See, to be justified is to have a right standing with the law again, in this case with God. So the man who leaves the prison after twenty five years, the man who’s paid off his debt to society is said, in legal terms, to be justified. He now has a right standing with the law as though he’d never committed the crime, if that makes sense.

But here, and this is the thing that challenges me about Easter, whatever you believe, wherever you’re at, someone else pays the debt. That’s the point of Jesus dying on the cross. No one ever explained this to me particularly well in my early days and so I’m just taking a moment or two to explain it to you.

God, like the law, is just. If you do the crime you have to do the time and yet because of His love He finds another way to meet the requirements of His just nature. He lets His Son Jesus take the punishment that you and I so richly deserve. We have a word for that, it’s called grace.

If you committed a crime and someone else offered willingly to do twenty five years in prison for you, hey would you be amazed? Would you be blessed? Absolutely you would. That’s what Easter’s about, someone else, Jesus, the very Son of God gets nailed to a cross. He takes the punishment that you and I deserve and so that when we put our faith in Him and what He’s done we receive the free gift of forgiveness and the free gift of eternal life.

Now whatever you do with that that’s entirely up to you, I’m just saying, each one of us needs to make our own choices in life – reject it; accept it. That’s the core, that’s the heart, that’s the crux of the message of Easter – that someone else paid the price.

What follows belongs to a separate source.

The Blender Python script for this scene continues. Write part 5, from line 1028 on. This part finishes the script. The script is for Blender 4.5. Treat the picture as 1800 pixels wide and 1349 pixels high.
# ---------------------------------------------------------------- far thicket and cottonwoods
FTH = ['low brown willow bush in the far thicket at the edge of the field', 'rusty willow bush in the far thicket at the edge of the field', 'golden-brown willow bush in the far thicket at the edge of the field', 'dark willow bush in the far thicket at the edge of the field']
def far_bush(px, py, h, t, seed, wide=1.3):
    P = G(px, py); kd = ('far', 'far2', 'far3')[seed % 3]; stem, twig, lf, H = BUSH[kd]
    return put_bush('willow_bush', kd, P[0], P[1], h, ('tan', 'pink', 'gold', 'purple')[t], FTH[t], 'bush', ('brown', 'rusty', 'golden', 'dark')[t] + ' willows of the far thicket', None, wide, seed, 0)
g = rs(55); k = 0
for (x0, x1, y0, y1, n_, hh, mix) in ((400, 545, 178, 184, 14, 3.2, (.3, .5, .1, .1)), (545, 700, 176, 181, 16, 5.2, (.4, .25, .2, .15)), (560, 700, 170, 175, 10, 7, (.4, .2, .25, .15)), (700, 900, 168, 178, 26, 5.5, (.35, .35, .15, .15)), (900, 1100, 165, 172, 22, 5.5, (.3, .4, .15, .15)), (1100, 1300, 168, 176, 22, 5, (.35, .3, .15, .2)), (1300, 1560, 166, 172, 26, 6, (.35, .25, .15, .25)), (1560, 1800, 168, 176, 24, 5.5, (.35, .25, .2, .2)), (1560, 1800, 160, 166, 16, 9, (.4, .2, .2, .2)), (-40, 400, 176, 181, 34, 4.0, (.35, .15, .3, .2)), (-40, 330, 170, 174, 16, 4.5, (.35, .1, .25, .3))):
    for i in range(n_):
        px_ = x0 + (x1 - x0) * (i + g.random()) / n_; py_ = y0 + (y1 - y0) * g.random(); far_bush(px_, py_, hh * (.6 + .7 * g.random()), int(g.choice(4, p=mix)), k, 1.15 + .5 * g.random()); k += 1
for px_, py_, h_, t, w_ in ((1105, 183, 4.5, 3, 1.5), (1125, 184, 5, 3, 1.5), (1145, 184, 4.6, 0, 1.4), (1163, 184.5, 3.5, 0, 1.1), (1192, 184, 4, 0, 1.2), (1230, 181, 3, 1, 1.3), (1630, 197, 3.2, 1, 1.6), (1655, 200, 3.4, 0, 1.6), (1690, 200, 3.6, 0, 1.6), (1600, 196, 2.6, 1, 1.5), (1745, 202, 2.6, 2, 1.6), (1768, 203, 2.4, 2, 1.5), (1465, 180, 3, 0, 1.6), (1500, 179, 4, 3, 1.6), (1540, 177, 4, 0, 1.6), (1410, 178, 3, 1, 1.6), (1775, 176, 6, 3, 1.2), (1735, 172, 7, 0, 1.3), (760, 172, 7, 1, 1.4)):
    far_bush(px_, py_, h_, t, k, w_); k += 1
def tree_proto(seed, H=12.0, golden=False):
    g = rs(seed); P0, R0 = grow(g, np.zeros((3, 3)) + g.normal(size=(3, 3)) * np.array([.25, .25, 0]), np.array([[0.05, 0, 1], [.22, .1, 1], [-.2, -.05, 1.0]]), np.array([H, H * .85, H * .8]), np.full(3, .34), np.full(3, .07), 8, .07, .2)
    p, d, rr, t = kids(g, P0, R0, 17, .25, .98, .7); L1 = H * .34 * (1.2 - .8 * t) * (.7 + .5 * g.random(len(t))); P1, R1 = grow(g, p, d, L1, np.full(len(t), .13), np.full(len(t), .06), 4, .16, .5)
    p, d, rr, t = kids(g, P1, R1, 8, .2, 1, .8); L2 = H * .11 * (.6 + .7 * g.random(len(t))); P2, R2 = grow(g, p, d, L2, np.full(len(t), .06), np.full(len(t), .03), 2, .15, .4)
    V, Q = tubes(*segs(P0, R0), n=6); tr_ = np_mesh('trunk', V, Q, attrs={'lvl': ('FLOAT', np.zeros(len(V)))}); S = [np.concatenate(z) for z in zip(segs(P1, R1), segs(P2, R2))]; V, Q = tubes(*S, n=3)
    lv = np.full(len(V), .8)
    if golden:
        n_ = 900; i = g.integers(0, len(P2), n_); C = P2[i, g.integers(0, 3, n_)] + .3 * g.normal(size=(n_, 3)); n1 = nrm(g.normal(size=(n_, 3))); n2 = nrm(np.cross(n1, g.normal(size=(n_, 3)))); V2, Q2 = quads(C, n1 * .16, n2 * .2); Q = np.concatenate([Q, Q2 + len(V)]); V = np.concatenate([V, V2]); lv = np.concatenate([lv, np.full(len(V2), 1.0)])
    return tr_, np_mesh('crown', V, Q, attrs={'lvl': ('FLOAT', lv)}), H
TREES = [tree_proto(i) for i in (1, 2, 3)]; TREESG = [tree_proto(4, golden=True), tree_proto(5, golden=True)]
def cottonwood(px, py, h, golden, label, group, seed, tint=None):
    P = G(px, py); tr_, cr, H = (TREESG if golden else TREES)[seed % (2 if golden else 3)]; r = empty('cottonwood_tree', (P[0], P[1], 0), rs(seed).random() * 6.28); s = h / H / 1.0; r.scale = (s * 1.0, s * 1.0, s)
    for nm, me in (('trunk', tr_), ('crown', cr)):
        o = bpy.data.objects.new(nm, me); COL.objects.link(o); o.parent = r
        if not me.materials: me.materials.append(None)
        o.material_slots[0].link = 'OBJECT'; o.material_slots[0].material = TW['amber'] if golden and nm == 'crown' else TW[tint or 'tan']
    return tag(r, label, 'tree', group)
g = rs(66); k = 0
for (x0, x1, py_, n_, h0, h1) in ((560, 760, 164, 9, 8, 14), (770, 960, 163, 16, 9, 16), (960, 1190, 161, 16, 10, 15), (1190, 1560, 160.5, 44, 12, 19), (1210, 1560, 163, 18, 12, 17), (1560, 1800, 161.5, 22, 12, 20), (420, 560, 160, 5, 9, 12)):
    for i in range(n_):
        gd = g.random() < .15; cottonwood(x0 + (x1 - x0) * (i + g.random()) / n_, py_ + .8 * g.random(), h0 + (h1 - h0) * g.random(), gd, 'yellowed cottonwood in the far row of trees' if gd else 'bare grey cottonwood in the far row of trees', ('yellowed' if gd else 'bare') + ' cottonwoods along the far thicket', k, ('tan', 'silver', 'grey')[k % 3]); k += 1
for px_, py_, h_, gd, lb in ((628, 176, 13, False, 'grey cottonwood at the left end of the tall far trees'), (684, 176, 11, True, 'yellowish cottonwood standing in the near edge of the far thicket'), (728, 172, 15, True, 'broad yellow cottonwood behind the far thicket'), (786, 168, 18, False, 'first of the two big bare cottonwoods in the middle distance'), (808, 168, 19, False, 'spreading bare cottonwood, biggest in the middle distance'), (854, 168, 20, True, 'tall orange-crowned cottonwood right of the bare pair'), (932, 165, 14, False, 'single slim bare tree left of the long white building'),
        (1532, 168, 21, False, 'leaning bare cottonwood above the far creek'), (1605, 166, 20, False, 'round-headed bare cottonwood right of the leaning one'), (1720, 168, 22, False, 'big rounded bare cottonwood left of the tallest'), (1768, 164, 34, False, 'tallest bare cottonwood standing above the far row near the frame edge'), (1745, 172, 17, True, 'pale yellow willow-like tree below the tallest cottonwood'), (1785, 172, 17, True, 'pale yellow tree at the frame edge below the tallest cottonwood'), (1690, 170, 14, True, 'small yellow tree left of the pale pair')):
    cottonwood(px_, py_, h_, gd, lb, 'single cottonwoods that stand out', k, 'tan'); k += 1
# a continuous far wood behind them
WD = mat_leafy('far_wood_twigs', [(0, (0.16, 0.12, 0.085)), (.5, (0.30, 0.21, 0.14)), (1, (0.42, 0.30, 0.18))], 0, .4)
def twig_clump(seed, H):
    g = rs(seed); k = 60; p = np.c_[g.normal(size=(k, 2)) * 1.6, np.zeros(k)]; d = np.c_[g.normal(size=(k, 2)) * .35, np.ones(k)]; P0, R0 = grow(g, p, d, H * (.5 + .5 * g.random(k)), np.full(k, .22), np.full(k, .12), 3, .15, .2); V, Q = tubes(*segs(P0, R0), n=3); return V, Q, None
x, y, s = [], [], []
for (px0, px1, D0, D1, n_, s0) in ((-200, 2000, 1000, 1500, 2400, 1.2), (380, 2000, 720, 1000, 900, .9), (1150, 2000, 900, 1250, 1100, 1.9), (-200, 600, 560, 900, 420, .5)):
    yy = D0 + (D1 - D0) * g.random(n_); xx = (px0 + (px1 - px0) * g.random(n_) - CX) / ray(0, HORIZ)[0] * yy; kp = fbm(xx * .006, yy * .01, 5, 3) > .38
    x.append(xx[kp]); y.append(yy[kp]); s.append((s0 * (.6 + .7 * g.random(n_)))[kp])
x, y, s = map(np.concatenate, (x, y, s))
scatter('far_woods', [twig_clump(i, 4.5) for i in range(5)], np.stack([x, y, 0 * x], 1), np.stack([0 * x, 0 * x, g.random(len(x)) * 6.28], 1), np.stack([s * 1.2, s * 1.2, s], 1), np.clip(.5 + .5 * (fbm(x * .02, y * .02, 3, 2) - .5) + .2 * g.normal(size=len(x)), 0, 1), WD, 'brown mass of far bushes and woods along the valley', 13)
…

And that’s why they talk about Jesus as being their Saviour, these Christians, that’s why I call Jesus my Saviour because He saves me from the wrath of God, from the punishment that I so richly deserve for having turned my back on Him. It was an act of supreme love; it was THE act of supreme love in all of human history, 1 John chapter 4, verse 10:

“In this is love. Not that we love God but that he loved us and sent his Son to be the atoning sacrifice for our sins.”

And as I said what you do with that is totally a choice for you but for me it’s radically changed my life. I guess for many years I kind of realised God was real but deep down I knew if He was I couldn’t ever approach Him because I knew I wasn’t good enough, I just knew and yet when I wrap my heart and mind around the Easter message I finally, finally realised that’s the whole point.

I can never be worthy of God, that’s why Jesus had to die for me, the perfect sacrifice to make me, the imperfect one, perfect in the eyes of God, my debt fully and completely paid. I don’t have to work my way out of my debt with God, indeed I can’t because the hole that I’ve dug for myself through my rebellion, my sin, is way, way, way too deep so instead, for our sake, He made Him to be sin who knew no sin so in Him we might become the righteousness of God.

The moment I believed in Jesus, the moment you believe in Jesus, the sacrifice Jesus made for us gives us the very same right standing with God, that’s what righteousness means, as Jesus has. Hey that’s an awesome message, that’s the message of Easter and that is why they call it the Good News.